Director Sam Mendes looks down on the red carpet before attending the screening of his new film 'Away We Go' at the opening night of the Edinburgh International Film Festival, Scotland June 17, 2009. REUTERS/David Moir

Willy Wonka could soon be kicking up his heels.

Warner Bros. is developing a stage musical based on Charlie and the Chocolate Factory, the children's classic that it bought to the big screen four years ago.

The idea is to take the candy-colored set pieces -- seen most elaborately in the effects of Tim Burton's 2005 picture -- and translate them to the stage, while also transferring musical elements that animated the film along with new numbers.

Sam Mendes, an English theater veteran who went on to bring American Beauty and Revolutionary Road to the big screen, will produce the project with business partner Caro Newling. He is eyeing it as a directing vehicle, but is far from making a decision, said people familiar with the situation.

David Greig has been hired to write the book. The Scottish playwright has penned a slew of plays, including Damascus, The American Pilot and the real-estate drama The Architect, which became a 2006 movie starring Anthony LaPaglia.

Marc Shaiman and Scott Wittman, meanwhile, will compose the music; both worked on the big screen treatment of Hairspray.

Roald Dahl's children's classic -- about a poor boy who wins a tour of a mysterious chocolate factory from the eccentric Willy Wonka -- first came to the screen in 1971 from Paramount as Willy Wonka & the Chocolate Factory.

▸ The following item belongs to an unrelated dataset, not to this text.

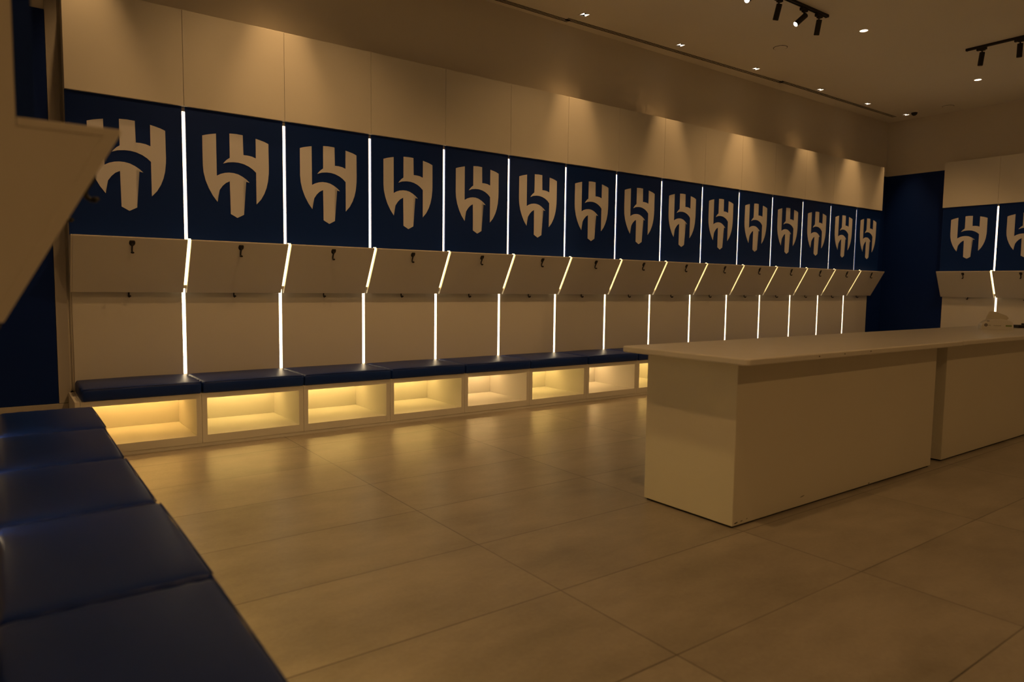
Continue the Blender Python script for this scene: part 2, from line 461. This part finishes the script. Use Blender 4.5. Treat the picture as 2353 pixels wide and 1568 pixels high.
def cushion_mesh(w, d, h, seed, nx=26, ny=18):
    rnd = random.Random(seed)
    r = 0.016
    def coords(half, n):
        inner = half - r
        return [-half, -half + r * .12, -half + r * .45, -inner] + [-inner + 2 * inner * i / n for i in range(1, n)] + [inner, half - r * .45, half - r * .12, half]
    xs, ys, zs = coords(w / 2, nx), coords(d / 2, ny), coords(h / 2, 2)
    bm = bmesh.new(); cache = {}
    ph = [rnd.uniform(0, 6.28) for _ in range(6)]
    def V(x, y, z):
        k = (round(x, 6), round(y, 6), round(z, 6))
        if k in cache: return cache[k]
        hx, hy, hz = w / 2 - r, d / 2 - r, h / 2 - r
        q = Vector((max(-hx, min(hx, x)), max(-hy, min(hy, y)), max(-hz, min(hz, z))))
        dv = Vector((x, y, z)) - q
        p = q + (dv.normalized() * r if dv.length > 1e-9 else Vector())
        fx, fy = abs(x) / (w / 2), abs(y) / (d / 2)
        if z > 0:
            p.z += .007 * (1 - fx ** 4) * (1 - fy ** 4) - .004 * fx ** 10
            p.z += .0016 * math.sin(9 * x + ph[0]) * math.sin(11 * y + ph[1])
        # gathered short ends
        if fx > .93:
            g = (fx - .93) / .07
            p.x += (1 if x > 0 else -1) * g * (.0022 * math.sin(70 * y + ph[2]) + .0016 * math.sin(131 * y + ph[3]) - .002)
            p.z += g * (.0018 * math.sin(95 * y + ph[4]))
        if fy > .9:
            g = (fy - .9) / .1
            p.y += (1 if y > 0 else -1) * g * (.0016 * math.sin(17 * x + ph[5]) - .001 + .003 * (1 - (2 * z / h) ** 2))
        v = bm.verts.new((p.x, p.y, p.z + h / 2)); cache[k] = v
        return v
    def grid(A, B, f):
        for a0, a1 in zip(A, A[1:]):
            for b0, b1 in zip(B, B[1:]):
                try: bm.faces.new((f(a0, b0), f(a1, b0), f(a1, b1), f(a0, b1)))
                except ValueError: pass
    for s in (-1, 1):
        grid(xs, ys, lambda a, b: V(a, b, s * h / 2))
        grid(xs, zs, lambda a, b: V(a, s * d / 2, b))
        grid(ys, zs, lambda a, b: V(s * w / 2, a, b))
    return bm
def build_cushion(w, d, seed):
    o = obj('seat_cushion', cushion_mesh(w, d, .086, seed), 'leather', smooth=True)
    bm = bmesh.new()
    # piping along the upper front seam
    n = 24
    for s in (-1,):
        pts = [(-w / 2 + .012 + (w - .024) * i / n, s * (d / 2 - .0035), .0815 + .002 * math.sin(math.pi * i / n)) for i in range(n + 1)]
        ring_pts = [Vector(p) for p in pts]
        rings = []
        for p in ring_pts:
            rings.append([bm.verts.new(p + Vector((0, math.cos(a) * .0022, math.sin(a) * .0022))) for a in [2 * math.pi * k / 8 for k in range(8)]])
        for A, B in zip(rings, rings[1:]):
            for k in range(8): bm.faces.new((A[k], A[(k + 1) % 8], B[(k + 1) % 8], B[k]))
        bm.faces.new(rings[0][::-1]); bm.faces.new(rings[-1])
    obj('piping', bm, 'leather', o, smooth=True)
    return tag(o, '', 'cushion')

BENCH_R = Kind(build_bench(W, .174, BENCH_F, 'bar_yellow'))
# long back row: 15 modules, x = 0 .. 11.25
N_MAIN = 15
bars = ['bar_amber', 'bar_yellow', 'bar_yellow', 'bar_yellow', 'bar_cream', 'bar_yellow', 'bar_cream', 'bar_yellow']
CUSH = [Kind(build_cushion(W - .004, .545, s)) for s in (1, 2, 3)]
main_bays = []
for k in range(N_MAIN):
    b = BAY.place((k * W, 0, 0), 0, 'white and blue locker bay, %s along the long row from the bench corner' % nth(k, N_MAIN), 'locker bays of the long row')
    main_bays.append(b)
    BACK.place((k * W, 0, 0), 0, 'white backrest panel under the flaps, %s along the long row from bench corner' % nth(k, N_MAIN), 'backrest panels of the long row')
    BENCHES[bars[k % 8]].place((k * W, 0, 0), 0, 'white bench box with glowing cubby, %s along the long row from bench corner' % nth(k, N_MAIN), 'bench boxes of the long row')
    c = CUSH[k % 3].place((k * W + W / 2 + .006, -.404 + .545 / 2, .3905), 0, 'navy padded seat cushion, %s along the long row from bench corner' % nth(k, N_MAIN), 'seat cushions of the long row')
    c.rotation_euler = (0, 0, random.uniform(-.006, .006))
for k in range(1, N_MAIN):
    STRIP.place((k * W, 0, 0), 0, 'glowing light strip between locker bays, %s along the long row from bench corner' % nth(k - 1, 14), 'light strips of the long row')
bm = bmesh.new(); prism_x(bm, [(BENCH_F, 0.0), (YB - .036, 0.0), (YB - .036, .390), (BENCH_F, .390)], -.030, -.001)
tag(obj('bench_end_panel', bm, 'laminate'), 'short white panel closing the bench under the first long-row cushion', 'panel')

# right-hand row, facing the long room: modules step towards the camera
RX, RY = 11.52, -0.826
right_bays = []
for k in range(4):
    b = BAY.place((RX, RY - k * W, 0), -math.pi / 2, 'white and blue locker bay on the far side wall, %s from the blue corner' % ORD[k], 'locker bays of the far side wall')
    right_bays.append(b)
    BACK.place((RX, RY - k * W, 0), -math.pi / 2, 'white backrest panel on the far side wall, %s from the blue corner' % ORD[k], 'backrest panels of the far side wall')
    BENCH_R.place((RX, RY - k * W, 0), -math.pi / 2, 'white bench box with glowing cubby on far side wall, %s from the blue corner' % ORD[k], 'bench boxes of the far side wall')
    CUSH[k % 3].place((RX - .404 + .545 / 2, RY - k * W - W / 2, .3905), -math.pi / 2, 'navy seat cushion on far side wall, %s from the blue corner' % ORD[k], 'seat cushions of the far side wall')
    if k:
        STRIP.place((RX, RY - k * W, 0), -math.pi / 2, 'glowing light strip on the far side wall, %s from the blue corner' % ORD[k - 1], 'light strips of the far side wall')

# left-hand row seen end-on, close to the camera
LX, LY = -0.295, -4.068
left_bays = []
for k in range(4):
    b = BAY_L.place((LX, LY + k * W, 0), math.pi / 2, 'white locker bay with sloping flap on the near side wall, %s from its open end' % ORD[k], 'locker bays of the near side wall')
    left_bays.append(b)
    BACK.place((LX, LY + k * W, 0), math.pi / 2, 'white backrest panel on the near side wall, %s from its open end' % ORD[k], 'backrest panels of the near side wall')
    if k:
        STRIP_L.place((LX, LY + k * W, 0), math.pi / 2, 'glowing light strip on the near side wall, %s from its open end' % ORD[k - 1], 'light strips of the near side wall')
# the open ends of the three rows
for b, far, dp in ((main_bays[0], False, 0), (main_bays[-1], True, 0), (right_bays[0], False, 0), (left_bays[0], False, DEEP)):
    end_panel(b, far, dp)
WL = 0.711
BENCH_L = Kind(build_bench(WL, 0.455 - .005, .014, 'bar_near'))
CUSHL = [Kind(build_cushion(WL - .007, .433, s)) for s in (11, 12)]
NAMES_L = ['farthest', 'second farthest', 'middle', 'second nearest', 'nearest']
for k in range(5):
    y = -1.120 - WL * (k + 1)
    BENCH_L.place((0, y, 0), math.pi / 2, 'white bench box along the near side wall, %s of five from the camera' % NAMES_L[k], 'bench boxes of the near side wall')
    c = CUSHL[k % 2].place((-.2165, y + WL / 2, .3905), math.pi / 2, 'large navy bench cushion in the near foreground row, %s of five' % NAMES_L[k], 'seat cushions of the near side wall')
    c.rotation_euler = (0, 0, math.pi / 2 + (.0, -.004, .003, .006, -.004)[k])
    c.location.x += (.004, -.006, -.003, .008, .004)[k]

# ------------------------------------------------------------------ islands
def rounded_rect(x0, x1, y0, y1, r, n=6):
    P = []
    for cx, cy, a0 in ((x1 - r, y1 - r, 0), (x0 + r, y1 - r, 90), (x0 + r, y0 + r, 180), (x1 - r, y0 + r, 270)):
        for i in range(n + 1):
            a = math.radians(a0 + 90 * i / n); P.append((cx + r * math.cos(a), cy + r * math.sin(a)))
    return P
def prism_z(bm, P, z0, z1):
    a = [bm.verts.new((x, y, z0)) for x, y in P]; b = [bm.verts.new((x, y, z1)) for x, y in P]
    bm.faces.new(a[::-1]); bm.faces.new(b); n = len(P)
    for i in range(n): bm.faces.new((a[i], a[(i + 1) % n], b[(i + 1) % n], b[i]))

ZT = 0.868
def island(bx0, bx1, by0, by1, tx0, tx1, ty0, ty1, label, rot=0.0):
    root = thing('island_counter', label, 'counter', (bx0, by0, 0), rot, 'white island counters')
    w, d = bx1 - bx0, by1 - by0
    bm = bmesh.new(); bx(bm, 0, w, 0, d, .010, ZT - .034)
    base = obj('base', bm, 'base', root, .003)
    bm = bmesh.new(); bx(bm, .012, w - .012, .012, d - .012, 0, .010)
    obj('plinth', bm, 'dark_gap', base)
    bm = bmesh.new(); prism_z(bm, rounded_rect(tx0 - bx0, tx1 - bx0, ty0 - by0, ty1 - by0, .030), ZT - .034, ZT)
    obj('worktop', bm, 'counter', root, .008, segs=3)
    return root
isl = island(2.507, 4.690, -3.662, -3.070, 2.405, 4.790, -3.785, -2.960, 'long white island counter with chipped worktop, nearer of the two')
island(4.908, 7.20, -3.640, -3.060, 4.792, 7.32, -3.775, -2.950, 'white island counter carrying the tissue pack, farther of the two')
# chips in the worktop edge
wt = [c for c in isl.children if c.name.startswith('worktop')][0]
rnd = random.Random(8)
for (x, z, sx, sz) in ((3.02, .851, .005, .004), (3.27, .853, .006, .003), (3.55, .855, .005, .003)):
    bm = bmesh.new()
    S = bmesh.ops.create_uvsphere(bm, u_segments=10, v_segments=6, radius=1)
    for v in S['verts']:
        v.co = Vector((x - 2.507 + v.co.x * sx, -3.785 + 3.662 + v.co.y * .0012, z + v.co.z * sz))
    obj('edge_chip', bm, 'dark_gap', wt)

bs = [c for c in isl.children if c.name.startswith('base')][0]
for (x, z, sx, sz) in ((.03, .024, .016, .003), (.075, .026, .010, .002), (.12, .030, .006, .002), (.62, .060, .022, .002), (1.35, .018, .008, .003)):
    bm = bmesh.new()
    S = bmesh.ops.create_uvsphere(bm, u_segments=10, v_segments=6, radius=1)
    for v in S['verts']:
        v.co = Vector((x + v.co.x * sx, v.co.y * .0006, z + v.co.z * sz + .15 * v.co.x * sx))
    obj('scuff_mark', bm, 'dark_gap', bs)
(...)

The Warners version, titled Charlie and the Chocolate Factory and starring Johnny Depp as Wonka, made nearly $500 million worldwide for the studio in 2005, fusing Dahl's quirky imagination with Burton's elaborate visuals.

The property has been known for its music. The 1971 version won an Oscar for best original score and featured hits such as The Candy Man Can, while the 2005 picture featured a score composed (and a few songs sung) by Danny Elfman.

Mendes has been the rare presence who toggles between film and stage work. He came to prominence as artistic director at London's Donmar Warehouse, and on the British stage has directed the Stephen Sondheim musical Assassins as well as the revival of Cabaret, among others. In the U.S., he has in the past few years helmed Gypsy and The Vertical Hours on Broadway and Shakespeare and Chekhov at BAM.

He is currently contemplating a number of film projects, particularly at Focus Features, where he is developing the George Eliot novel Middlemarch, the cattle-herding saga Butcher's Crossing and the post-9/11 tale Netherland as producing and potential directing vehicles. He's also attached to the comic-book adaptation 'Preacher. Mendes most recently directed the young-parent dramedy Away We Go for Focus.